» **Your instructions**
Up to and including the line with "at.data.foreach_set('color', c.ravel())", please set down the entries below exactly, starting from the first line.

(Scripts that build scenes)

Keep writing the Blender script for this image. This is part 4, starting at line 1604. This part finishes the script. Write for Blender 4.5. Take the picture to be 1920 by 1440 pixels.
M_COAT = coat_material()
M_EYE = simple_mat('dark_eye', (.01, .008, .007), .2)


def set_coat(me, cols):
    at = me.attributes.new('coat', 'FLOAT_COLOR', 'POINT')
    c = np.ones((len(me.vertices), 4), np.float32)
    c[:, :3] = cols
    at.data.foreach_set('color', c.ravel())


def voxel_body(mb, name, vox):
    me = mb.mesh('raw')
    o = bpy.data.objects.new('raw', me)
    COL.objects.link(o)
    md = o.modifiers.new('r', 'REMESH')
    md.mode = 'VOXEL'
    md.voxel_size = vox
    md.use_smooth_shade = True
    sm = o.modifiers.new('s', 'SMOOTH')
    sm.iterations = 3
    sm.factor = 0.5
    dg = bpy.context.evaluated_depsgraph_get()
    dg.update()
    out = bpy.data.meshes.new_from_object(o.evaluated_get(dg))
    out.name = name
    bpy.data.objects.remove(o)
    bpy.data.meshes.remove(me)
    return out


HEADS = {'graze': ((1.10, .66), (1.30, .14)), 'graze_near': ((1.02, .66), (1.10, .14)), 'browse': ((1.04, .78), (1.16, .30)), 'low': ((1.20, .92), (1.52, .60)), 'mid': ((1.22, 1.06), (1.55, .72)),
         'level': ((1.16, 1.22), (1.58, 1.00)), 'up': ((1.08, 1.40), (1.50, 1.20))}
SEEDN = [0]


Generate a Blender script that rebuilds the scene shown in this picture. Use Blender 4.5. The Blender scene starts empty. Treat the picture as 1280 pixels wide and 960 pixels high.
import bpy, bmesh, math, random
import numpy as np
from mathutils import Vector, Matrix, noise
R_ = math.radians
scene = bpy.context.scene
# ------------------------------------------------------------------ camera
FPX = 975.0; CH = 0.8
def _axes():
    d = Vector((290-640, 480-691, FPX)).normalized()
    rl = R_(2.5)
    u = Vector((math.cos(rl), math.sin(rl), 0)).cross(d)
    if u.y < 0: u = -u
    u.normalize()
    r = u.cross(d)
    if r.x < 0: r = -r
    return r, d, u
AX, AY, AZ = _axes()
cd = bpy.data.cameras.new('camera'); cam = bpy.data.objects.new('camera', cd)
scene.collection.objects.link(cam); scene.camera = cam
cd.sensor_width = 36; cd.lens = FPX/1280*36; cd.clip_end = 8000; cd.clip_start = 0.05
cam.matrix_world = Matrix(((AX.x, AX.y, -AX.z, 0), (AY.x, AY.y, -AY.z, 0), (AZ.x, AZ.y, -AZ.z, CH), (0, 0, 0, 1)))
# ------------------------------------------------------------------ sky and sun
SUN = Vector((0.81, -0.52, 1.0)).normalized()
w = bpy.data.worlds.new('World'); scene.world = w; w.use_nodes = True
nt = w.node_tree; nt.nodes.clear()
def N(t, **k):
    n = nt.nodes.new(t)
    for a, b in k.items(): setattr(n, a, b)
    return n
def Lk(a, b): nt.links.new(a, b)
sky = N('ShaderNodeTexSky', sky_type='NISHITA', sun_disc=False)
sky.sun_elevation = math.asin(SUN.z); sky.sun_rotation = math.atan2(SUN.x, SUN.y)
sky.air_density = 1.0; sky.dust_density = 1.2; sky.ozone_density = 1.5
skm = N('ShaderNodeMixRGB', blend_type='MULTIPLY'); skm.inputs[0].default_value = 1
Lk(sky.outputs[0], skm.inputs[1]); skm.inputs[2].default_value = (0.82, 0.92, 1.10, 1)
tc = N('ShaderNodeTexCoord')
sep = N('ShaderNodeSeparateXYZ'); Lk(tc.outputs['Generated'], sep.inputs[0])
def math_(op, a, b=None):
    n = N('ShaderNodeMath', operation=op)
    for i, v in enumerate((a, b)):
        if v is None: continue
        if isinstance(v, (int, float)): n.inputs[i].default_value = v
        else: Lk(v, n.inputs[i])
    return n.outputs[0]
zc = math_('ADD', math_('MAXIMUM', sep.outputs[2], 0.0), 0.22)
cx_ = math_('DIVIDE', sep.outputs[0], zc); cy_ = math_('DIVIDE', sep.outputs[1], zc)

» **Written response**
Keep writing the Blender script for this image. This is part 4, starting at line 1604. This part finishes the script. Write for Blender 4.5. Take the picture to be 1920 by 1440 pixels.
M_COAT = coat_material()
M_EYE = simple_mat('dark_eye', (.01, .008, .007), .2)


def set_coat(me, cols):
    at = me.attributes.new('coat', 'FLOAT_COLOR', 'POINT')
    c = np.ones((len(me.vertices), 4), np.float32)
    c[:, :3] = cols
    at.data.foreach_set('color', c.ravel())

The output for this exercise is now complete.